What amazing questions. If we’re talking about my book, the poem that comes to mind is “Spell to Find Family,” from the third section. This poem is dedicated to Kundiman, an organization that nurtures and champions Asian American writers. I started the poem at my first Kundiman retreat, in 2014. I was so moved to meet fellow Asian American poets at that retreat. It’s where I first met Monica Sok, a poet I admire deeply, a friend I love and love. And poets Muriel Leung, Hieu Minh Nguyen, Fatimah Asghar, Joseph O. Legaspi… such a magical time, that retreat, that summer.

“Spell to Find Family” Is about expanding one’s notions of family, of kinship—expanding and queering. When I was younger, I never thought I would find other queer Asian kids like me.
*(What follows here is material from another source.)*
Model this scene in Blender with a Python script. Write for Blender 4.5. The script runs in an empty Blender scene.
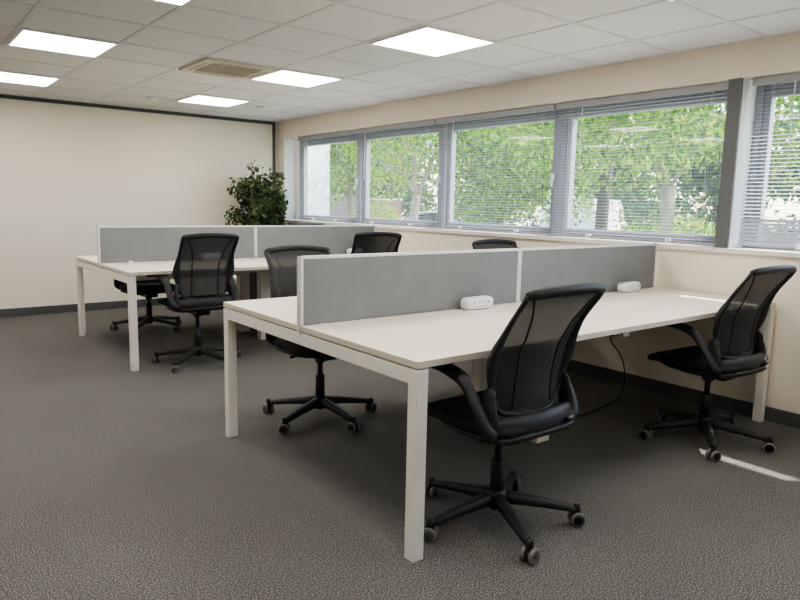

I couldn’t imagine a community of Asian American and LGBTQ+ Asian American writers. Now I’m contributing to such a community. “Spell to Find Family” is a spell cast in the hope of continuing to find one’s family, a spell that recognizes that importance of chosen family for LGBTQ+ youth of color.
 

When I Grow Up I Want to Be a List of Further Possibilities is your most recent collection of poetry, and your first full length book; what did it cost you? Can you share your thoughts and experiences on what it takes to peel yourself open with poetry the way that you do?

I don’t know how folks have more than one full-length book! It was such a daunting process. It took everything I had. Ultimately, I’m glad it did. And I’m immensely grateful for the editorial insights of Jericho Brown, the judge who picked my book, as well as Peter Conners, my editor at BOA Editions.

I felt completely drained after I turned in the final version of my manuscript to Peter. I’d gone through two big, big revisions of the whole thing, and then four rounds of proofs, which included lots of little edits, last-minute tweaks. It got to the point where I was doing that stupid writer thing of putting in, then taking out, then putting in a comma. It was hard for me to let go.

Sometimes I still want to change things, but then I realize that I’ve changed, as a writer. I wouldn’t write things the same way, in some of these poems. But that’s okay (I tell myself) because this book is also a record of an earlier version of me, poet-me. It’s a sign of growth that I wouldn’t write the same way! I try to think of the book as belonging to readers, now. It’s their experience. I mean, I’m proud of what I’ve created, I love sharing poems from this collection at readings. But I also have to get back to writing new poems… which will somehow become the next book.
 

Name yourself and tell me why.

Gray Ghost Organ Pipe. Because I move about as much as a plant and I cannot sing except in the shower.